• _DATA SHOWN_:
begin

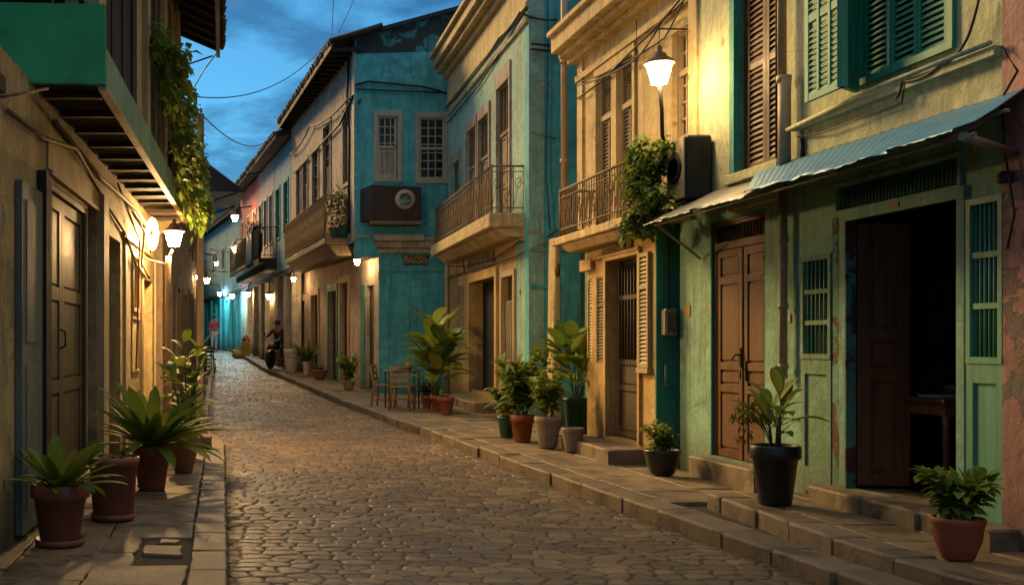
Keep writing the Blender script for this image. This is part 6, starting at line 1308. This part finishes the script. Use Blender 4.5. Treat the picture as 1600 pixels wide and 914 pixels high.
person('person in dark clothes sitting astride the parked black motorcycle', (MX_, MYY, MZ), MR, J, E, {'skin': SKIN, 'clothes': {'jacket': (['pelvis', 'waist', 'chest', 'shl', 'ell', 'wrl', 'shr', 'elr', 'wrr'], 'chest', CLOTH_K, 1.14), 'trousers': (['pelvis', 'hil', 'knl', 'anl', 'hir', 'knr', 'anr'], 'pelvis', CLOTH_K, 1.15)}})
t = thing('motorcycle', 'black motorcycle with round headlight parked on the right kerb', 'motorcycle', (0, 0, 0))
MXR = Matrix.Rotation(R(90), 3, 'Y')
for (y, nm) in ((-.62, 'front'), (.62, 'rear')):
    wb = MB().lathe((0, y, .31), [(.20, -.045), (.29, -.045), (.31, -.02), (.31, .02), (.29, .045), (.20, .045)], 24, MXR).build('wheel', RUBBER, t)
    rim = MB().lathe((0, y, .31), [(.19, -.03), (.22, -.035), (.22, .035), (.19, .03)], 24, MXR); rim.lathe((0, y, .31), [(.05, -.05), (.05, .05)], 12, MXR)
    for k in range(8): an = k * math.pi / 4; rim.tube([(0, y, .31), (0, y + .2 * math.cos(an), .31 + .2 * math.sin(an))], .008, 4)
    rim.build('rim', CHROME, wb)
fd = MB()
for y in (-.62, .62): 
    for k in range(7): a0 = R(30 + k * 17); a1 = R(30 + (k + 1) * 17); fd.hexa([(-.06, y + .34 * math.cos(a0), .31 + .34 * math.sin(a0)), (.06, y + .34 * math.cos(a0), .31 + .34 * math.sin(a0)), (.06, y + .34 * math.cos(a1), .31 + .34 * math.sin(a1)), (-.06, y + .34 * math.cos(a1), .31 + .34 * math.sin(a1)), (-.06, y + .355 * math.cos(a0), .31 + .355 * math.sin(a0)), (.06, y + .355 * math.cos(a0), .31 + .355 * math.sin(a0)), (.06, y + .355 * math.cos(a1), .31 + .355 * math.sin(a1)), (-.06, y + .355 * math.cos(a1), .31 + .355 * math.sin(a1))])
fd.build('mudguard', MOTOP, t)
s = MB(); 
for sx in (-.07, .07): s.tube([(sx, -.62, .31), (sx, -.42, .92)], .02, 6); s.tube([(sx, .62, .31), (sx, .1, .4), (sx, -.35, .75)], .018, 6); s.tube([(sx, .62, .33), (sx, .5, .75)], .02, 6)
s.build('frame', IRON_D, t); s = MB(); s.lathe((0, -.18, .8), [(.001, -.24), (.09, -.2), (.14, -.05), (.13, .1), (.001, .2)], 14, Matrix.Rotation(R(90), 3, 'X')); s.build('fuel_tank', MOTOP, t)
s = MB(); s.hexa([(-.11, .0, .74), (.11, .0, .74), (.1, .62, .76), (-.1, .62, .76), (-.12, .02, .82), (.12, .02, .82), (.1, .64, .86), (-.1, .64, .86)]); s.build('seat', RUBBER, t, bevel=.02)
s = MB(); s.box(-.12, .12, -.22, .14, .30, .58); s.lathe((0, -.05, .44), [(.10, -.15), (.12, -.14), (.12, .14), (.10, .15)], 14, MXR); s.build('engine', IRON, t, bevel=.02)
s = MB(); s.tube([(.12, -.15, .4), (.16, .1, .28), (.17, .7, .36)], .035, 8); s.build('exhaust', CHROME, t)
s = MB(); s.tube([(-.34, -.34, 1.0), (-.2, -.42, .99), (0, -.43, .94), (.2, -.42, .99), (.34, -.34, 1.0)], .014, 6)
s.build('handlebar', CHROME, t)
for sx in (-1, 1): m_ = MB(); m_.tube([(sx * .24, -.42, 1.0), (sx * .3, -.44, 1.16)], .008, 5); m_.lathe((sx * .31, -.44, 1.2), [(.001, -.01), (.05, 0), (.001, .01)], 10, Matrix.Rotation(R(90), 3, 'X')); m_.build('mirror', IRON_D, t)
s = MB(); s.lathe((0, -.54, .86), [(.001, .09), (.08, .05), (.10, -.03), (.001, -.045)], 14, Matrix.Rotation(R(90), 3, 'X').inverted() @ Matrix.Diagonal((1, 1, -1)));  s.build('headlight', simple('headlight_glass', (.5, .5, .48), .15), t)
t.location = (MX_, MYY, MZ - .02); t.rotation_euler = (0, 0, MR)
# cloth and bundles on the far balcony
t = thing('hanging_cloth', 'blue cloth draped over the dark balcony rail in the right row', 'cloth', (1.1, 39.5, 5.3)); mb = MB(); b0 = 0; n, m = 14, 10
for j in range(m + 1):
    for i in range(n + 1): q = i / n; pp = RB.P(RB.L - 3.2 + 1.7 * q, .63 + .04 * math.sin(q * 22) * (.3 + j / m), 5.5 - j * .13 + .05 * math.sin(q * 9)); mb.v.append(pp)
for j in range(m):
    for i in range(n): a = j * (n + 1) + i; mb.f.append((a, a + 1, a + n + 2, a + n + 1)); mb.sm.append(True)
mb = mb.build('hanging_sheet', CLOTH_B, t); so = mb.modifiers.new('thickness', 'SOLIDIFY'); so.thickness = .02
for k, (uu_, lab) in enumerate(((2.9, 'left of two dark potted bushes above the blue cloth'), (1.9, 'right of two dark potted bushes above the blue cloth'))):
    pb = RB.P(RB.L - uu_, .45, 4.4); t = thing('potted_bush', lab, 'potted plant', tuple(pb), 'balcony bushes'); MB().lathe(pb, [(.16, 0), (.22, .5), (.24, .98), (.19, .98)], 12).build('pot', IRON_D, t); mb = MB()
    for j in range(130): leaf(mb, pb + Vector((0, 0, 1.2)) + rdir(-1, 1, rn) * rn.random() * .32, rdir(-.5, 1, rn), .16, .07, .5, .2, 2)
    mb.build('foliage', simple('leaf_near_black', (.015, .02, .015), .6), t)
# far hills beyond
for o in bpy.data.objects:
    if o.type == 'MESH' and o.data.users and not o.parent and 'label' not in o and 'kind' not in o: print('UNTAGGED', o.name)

end
begin

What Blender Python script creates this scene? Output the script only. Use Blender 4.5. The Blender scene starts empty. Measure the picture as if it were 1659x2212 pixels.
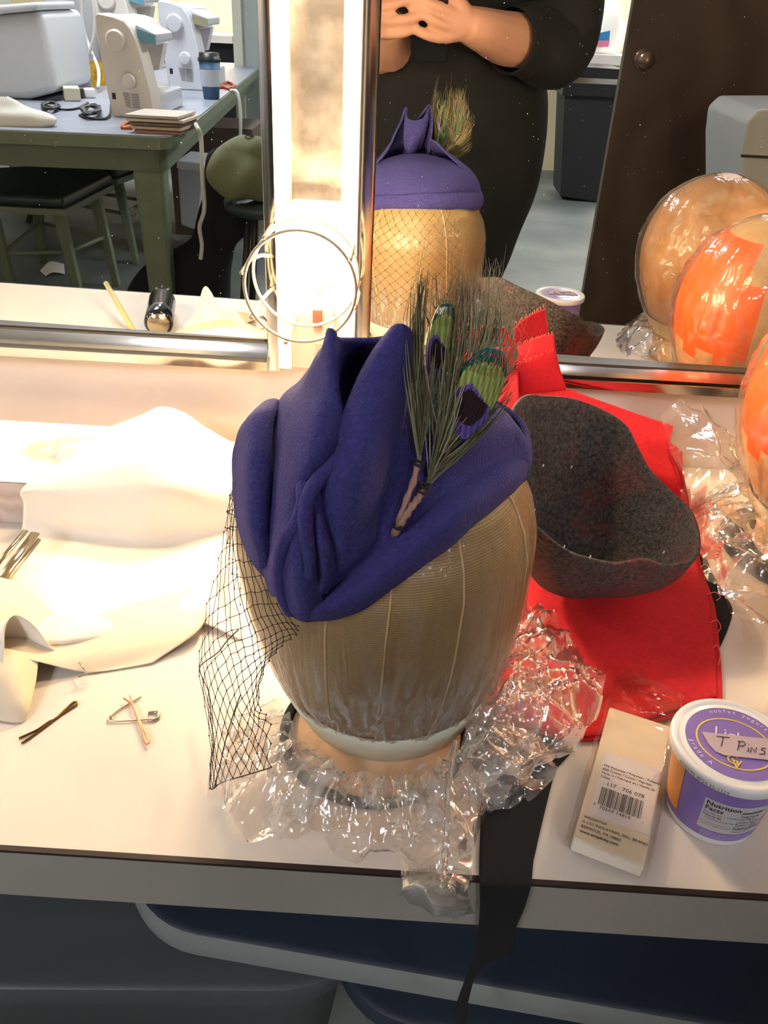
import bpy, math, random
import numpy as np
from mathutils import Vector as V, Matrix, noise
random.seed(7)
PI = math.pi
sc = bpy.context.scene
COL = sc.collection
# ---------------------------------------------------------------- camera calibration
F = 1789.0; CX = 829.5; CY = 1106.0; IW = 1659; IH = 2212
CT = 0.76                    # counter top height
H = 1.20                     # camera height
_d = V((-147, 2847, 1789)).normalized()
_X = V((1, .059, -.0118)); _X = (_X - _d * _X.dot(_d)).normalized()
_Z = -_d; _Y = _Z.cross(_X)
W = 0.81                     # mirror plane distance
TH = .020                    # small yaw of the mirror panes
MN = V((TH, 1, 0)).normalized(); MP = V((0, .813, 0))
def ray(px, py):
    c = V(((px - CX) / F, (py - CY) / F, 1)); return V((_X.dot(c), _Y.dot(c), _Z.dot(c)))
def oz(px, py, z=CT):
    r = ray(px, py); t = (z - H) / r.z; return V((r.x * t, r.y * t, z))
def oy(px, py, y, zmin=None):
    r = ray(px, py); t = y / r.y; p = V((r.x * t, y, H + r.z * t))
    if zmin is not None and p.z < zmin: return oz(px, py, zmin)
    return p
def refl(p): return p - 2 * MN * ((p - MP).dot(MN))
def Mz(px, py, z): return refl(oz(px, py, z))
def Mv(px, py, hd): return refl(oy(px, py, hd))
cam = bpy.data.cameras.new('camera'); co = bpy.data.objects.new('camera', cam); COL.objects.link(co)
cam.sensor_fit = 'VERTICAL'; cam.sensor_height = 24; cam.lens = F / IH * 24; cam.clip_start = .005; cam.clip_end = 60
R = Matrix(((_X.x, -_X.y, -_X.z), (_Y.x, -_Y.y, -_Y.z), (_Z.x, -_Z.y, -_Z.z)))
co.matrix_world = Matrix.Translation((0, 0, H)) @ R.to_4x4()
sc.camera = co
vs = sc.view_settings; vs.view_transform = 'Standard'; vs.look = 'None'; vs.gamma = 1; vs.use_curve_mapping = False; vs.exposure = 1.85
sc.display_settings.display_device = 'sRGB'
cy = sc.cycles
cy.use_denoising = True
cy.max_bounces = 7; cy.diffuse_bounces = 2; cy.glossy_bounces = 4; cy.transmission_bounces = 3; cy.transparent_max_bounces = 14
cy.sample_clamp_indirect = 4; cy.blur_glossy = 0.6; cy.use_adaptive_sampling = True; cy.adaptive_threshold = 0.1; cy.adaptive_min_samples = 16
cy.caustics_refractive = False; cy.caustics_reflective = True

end

• _WHAT YOU ARE ASKED TO DO_:
Extract from the material all lines containing the string "this".

• _FINAL RESULT_:
Keep writing the Blender script for this image. This is part 6, starting at line 1308. This part finishes the script. Use Blender 4.5. Treat the picture as 1600 pixels wide and 914 pixels high.
What Blender Python script creates this scene? Output the script only. Use Blender 4.5. The Blender scene starts empty. Measure the picture as if it were 1659x2212 pixels.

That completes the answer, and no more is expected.